« L'art de flâner à Montmartre en 1920 »
Recension des Plaisirs de la rue d'André Warnod par Karine Ringot sur Montmartre addict.
Qui n’a pas déjà rêvé de grimper à bord d’une machine à remonter le temps juste pour le plaisir de se balader dans les rues de Paris et Montmartre au siècle dernier, et d’y croiser, qui sait, Apollinaire ou Picasso au détour d’une rue ? C’est ce voyage exceptionnel que nous invite à faire André Warnod, figure historique du Montmartre d’autrefois et auteur de nombreux ouvrages sur Paris, dans son livre Les plaisirs de la rue initialement publié en 1920 et aujourd’hui réédité par L’échappée.
C’est à Jacques Baujard et Cédric Biagini, respectivement directeur éditorial et directeur de collection que l’on doit cette formidable idée de lancer la collection « Paris Perdu » qui propose une balade dans les différents quartiers de la capitale à travers la réédition de plusieurs auteurs. Et c’est à André Warnod que revient donc l’honneur d’ouvrir le bal, aux côtés d’Eugène Dabit, auteur du célébrissime L’Hôtel du Nord adapté au cinéma par Marcel Carné et de son livre La zone verte.
Lire Les plaisirs de la rue est un pur délice. D’abord parce que tous les amateurs de livres apprécieront la qualité du papier et de l’édition, en plus d’être illustré par les dessins de l’auteur, ancien élève des Beaux-Arts. Mais surtout parce que celui-ci décrit si bien l’ambiance de la Butte qu’on se croirait presque au cinéma : « Deux fois par semaine, la rue Pierre Picard dans le quartier de Clignancourt est pavoisée comme un jour de 14 juillet.
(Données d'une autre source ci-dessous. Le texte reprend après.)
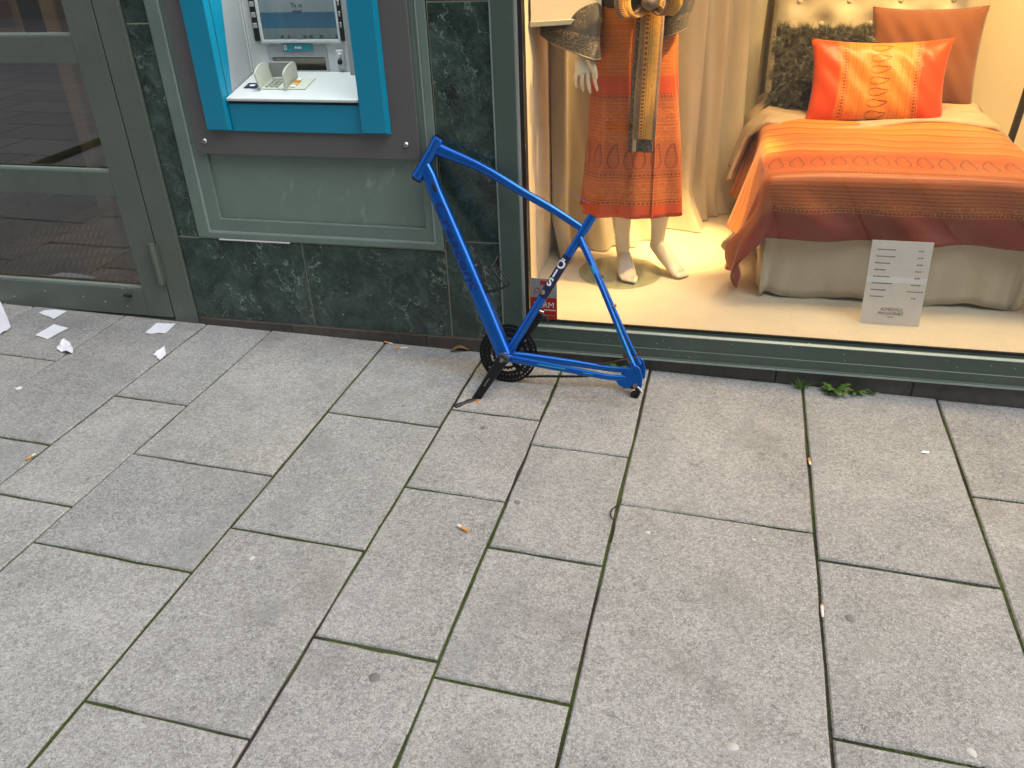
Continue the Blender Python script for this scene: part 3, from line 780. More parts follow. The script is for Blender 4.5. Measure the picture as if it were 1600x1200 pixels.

Semblables à des pavillons de puissances inconnues, des étoffes multicolores frissonnent au vent qui gonfle harmonieusement les grandes draperies pendues le long des boutiques et sur les murs comme jadis au passage des rois les magnifiques tapisseries ; la rue devient une chatoyante symphonie. C’est le Marché aux étoffes, aux rubans et aux dentelles qui se tient là le jeudi et le dimanche. »
André Warnod a beaucoup écrit sur Montmartre, et on retrouve dans Les plaisirs de la rue de nombreux chapitres consacrés à la Butte, dans lesquels il parle déjà de celle « d’autrefois » : « (..) la plus singulière petite bourgade qu’on puisse imaginer, est à présent une ville morte à la manière de Venise, (…) où grouillent les touristes… » ; des lignes écrites en 1920 ! Mais Les plaisirs de la rue enseignent surtout l’art de flâner dans la capitale car, comme le dit si bien Warnod lui-même au début de l’ouvrage : « Je ne crois pas qu’il y ait au monde une seule ville ou la flânerie puisse devenir aussi aisément un art véritable digne de tenter les plus délicats ».
La préface, écrite par Jeanine Warnod, la fille de l’auteur qui, aujourd’hui centenaire, continue bon pied bon œil à transmettre l’incroyable héritage de son père, nous enseigne que « le plus grand plaisir d’André Warnod était d’assister, après une nuit tumultueuse, à la naissance du petit jour, un moment d’épanouissement où Paris changeait de visage ». Jeanine peut enfin se réjouir qu’une maison d’édition daigne éditer les très beaux livres de son père, nous offrant un témoignage exceptionnel sur ce que furent Paris et Montmartre autrefois (...).